An end of April deadline to the current peace negotiations between Israel and the PA is looming, with little progress having been made since the talks resumed in July. Israeli leaders have expressed their desire to extend the talks until the end of the year, but PA leaders appear to have set a number of conditions for this to take place.

The Palestinian Ma’an news agency reports that PA President Mahmoud Abbas told US President Obama last week that talks will only continue if Israel establishes a West Bank settlement freeze and proceeds with this week’s scheduled fourth and final stage in the overall release of 104 Palestinian prisoners, which Israel agreed in July in order to allow the resumption of peace talks. There have been suggestions that the PA will demand that this week’s release include Arab Israeli citizens and high-profile Fatah leader Marwan Barghouti, who is currently serving five life sentences for murder.

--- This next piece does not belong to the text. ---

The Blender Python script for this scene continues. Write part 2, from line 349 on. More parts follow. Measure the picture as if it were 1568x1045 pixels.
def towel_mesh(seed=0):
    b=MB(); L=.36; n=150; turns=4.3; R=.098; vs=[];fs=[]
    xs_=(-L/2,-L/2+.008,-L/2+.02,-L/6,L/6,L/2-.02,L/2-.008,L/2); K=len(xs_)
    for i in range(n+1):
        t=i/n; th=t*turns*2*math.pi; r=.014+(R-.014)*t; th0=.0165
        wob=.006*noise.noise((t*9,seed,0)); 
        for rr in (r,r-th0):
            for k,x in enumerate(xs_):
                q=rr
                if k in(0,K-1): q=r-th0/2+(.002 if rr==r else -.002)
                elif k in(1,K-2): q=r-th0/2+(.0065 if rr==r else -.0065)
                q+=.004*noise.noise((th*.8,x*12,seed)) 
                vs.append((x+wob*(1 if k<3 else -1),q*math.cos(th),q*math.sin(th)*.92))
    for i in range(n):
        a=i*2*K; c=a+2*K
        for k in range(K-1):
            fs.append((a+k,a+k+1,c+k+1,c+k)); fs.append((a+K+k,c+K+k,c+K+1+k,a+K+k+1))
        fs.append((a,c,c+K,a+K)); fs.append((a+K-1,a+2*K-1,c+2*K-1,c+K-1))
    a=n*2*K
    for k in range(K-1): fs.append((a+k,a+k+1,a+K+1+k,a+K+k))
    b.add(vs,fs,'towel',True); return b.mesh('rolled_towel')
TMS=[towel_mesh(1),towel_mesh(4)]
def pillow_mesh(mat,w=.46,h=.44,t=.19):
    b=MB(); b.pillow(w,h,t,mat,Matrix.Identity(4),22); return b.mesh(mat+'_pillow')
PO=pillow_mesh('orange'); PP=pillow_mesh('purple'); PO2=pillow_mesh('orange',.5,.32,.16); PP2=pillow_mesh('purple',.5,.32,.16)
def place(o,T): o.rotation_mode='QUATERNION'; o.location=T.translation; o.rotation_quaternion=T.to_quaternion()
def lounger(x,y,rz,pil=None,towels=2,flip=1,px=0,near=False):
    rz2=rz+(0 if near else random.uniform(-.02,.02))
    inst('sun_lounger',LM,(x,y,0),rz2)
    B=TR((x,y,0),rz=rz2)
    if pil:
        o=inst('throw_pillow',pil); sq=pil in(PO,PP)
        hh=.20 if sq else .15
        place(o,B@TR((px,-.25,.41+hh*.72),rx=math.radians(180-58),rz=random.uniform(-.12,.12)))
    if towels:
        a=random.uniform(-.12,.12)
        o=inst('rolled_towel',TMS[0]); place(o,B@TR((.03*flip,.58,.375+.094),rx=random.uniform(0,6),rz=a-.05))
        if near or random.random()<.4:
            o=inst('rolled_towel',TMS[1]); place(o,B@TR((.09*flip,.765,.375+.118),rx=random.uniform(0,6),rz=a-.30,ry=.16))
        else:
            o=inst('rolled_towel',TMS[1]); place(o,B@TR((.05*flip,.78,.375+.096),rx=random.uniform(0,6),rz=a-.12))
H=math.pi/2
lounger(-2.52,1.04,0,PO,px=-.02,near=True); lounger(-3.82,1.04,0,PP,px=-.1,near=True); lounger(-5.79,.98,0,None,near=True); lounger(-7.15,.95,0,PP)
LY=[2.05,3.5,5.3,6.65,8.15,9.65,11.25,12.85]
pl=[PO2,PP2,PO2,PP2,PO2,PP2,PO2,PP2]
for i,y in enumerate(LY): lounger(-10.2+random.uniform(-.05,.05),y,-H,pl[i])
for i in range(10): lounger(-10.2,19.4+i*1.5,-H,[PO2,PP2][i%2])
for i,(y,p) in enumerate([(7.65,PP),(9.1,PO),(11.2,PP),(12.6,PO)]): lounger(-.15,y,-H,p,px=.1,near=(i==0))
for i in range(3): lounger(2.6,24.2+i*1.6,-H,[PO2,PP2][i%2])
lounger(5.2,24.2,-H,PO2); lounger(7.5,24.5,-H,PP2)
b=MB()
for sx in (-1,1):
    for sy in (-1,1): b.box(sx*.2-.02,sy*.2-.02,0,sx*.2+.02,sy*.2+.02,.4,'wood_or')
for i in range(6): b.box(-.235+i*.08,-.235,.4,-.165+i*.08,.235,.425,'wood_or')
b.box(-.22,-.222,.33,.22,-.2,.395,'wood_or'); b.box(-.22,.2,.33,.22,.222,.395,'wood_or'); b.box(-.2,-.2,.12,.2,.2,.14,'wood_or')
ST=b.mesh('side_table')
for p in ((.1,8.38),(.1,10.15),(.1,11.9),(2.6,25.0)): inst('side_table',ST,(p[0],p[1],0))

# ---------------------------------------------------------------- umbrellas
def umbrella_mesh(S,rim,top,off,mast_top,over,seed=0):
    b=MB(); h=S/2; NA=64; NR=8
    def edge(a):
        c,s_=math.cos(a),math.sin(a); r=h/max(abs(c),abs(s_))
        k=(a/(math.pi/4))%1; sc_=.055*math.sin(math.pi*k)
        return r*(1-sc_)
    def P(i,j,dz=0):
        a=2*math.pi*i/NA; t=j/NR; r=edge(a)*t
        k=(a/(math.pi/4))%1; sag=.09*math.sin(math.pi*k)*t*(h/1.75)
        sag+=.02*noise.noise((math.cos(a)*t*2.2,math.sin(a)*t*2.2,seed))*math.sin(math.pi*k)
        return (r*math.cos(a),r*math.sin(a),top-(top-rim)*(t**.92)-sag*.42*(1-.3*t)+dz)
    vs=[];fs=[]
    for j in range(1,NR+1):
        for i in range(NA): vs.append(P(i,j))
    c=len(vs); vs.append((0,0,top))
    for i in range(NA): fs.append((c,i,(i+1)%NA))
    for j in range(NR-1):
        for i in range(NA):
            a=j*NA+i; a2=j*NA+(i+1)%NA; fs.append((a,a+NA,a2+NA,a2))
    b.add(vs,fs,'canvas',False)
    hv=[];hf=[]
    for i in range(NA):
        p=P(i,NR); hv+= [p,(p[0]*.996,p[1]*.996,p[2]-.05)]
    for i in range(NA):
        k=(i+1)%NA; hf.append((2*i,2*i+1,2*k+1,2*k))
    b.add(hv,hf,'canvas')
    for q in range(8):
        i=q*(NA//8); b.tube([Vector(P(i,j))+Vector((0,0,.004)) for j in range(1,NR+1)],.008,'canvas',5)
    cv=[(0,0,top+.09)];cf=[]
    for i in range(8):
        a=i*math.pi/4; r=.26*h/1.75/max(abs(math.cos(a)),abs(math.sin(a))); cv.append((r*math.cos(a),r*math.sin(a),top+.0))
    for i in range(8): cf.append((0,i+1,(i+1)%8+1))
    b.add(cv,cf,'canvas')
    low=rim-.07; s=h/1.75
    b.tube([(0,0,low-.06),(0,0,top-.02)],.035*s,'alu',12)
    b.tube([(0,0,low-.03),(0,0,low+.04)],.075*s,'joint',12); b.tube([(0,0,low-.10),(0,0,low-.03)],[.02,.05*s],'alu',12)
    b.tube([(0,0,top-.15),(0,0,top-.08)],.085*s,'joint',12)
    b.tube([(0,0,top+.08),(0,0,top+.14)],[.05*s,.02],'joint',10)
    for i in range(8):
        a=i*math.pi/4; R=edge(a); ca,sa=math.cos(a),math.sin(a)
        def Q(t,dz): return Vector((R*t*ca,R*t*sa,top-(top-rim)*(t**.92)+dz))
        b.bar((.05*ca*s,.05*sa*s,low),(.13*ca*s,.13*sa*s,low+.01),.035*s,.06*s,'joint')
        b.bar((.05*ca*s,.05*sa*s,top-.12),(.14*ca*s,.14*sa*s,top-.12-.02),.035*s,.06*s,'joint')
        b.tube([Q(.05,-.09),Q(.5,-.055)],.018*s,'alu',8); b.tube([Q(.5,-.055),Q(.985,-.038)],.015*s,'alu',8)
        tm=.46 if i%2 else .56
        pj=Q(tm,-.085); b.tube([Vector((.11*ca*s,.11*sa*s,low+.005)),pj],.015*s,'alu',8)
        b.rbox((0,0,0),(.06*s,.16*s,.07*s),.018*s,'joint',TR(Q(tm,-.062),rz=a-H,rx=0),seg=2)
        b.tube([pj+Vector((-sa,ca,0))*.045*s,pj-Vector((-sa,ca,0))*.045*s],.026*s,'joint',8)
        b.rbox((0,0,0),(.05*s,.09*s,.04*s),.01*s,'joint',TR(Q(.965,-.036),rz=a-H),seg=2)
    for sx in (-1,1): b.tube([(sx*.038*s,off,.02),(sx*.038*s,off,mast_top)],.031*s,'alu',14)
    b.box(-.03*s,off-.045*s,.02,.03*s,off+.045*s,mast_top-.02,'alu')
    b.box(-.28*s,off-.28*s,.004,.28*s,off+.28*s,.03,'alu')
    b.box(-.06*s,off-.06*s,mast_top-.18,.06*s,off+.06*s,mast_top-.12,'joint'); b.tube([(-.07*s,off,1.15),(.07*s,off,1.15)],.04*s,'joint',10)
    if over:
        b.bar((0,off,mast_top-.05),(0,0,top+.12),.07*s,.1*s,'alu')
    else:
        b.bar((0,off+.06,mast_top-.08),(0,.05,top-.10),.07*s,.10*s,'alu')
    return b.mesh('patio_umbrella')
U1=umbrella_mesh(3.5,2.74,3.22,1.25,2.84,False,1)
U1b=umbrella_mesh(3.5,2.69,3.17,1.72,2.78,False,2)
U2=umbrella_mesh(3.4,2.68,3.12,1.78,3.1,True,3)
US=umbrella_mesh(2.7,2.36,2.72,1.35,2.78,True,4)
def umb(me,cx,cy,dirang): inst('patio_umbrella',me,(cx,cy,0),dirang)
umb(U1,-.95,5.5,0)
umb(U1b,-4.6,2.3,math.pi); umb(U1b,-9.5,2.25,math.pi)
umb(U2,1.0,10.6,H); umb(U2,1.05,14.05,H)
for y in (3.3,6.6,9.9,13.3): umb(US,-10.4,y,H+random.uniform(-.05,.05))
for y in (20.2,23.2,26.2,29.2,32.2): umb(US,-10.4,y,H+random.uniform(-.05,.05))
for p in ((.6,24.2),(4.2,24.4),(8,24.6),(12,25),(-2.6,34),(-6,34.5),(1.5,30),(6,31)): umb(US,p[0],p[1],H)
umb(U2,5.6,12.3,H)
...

Meanwhile, Haaretz quotes Mohamed Ashtiya, a Fatah Central Committee member, who said that “Any delay or shirking” by Israel over the prisoner release will mean that “the PA will make the appropriate decisions,” over turning to the United Nations (UN) and other international bodies. Expressing similar sentiments, former-PA Minister of Detainees and Prisoner Affairs Ashraf al-Ajrami told the Jerusalem Post, “If there is an Israeli decision to postpone the [prisoner] release,” then “I think Palestinian leadership will decide to stop negotiations.”

According to Israeli news reports quoting US and Israeli sources, Abbas told Obama he would not accept key elements of a framework for on-going talks being drawn by US Secretary of State John Kerry. He reportedly rejected recognition of Israel as a Jewish state, giving up the right of return, or committing to an end of all Palestinians claims in the context of an agreement.

Abbas is expected to press the Arab League to reaffirm the 2002 Arab Peace Initiative at an Arab League meeting later today, as an alternative to the framework formula being developed by Kerry.

Meanwhile, 15 MKs sent a letter to Israel’s Prime Minister Benjamin Netanyahu yesterday, urging him not to release the final group of Palestinian prisoners, but to instead institute a West Bank settlement freeze for the duration of negotiations as a goodwill gesture. It was signed by 12 Labour MKs plus MK David Tzur (Hatunah) and MKs Ya’akov Margi and Yitzhak Cohen (Shas).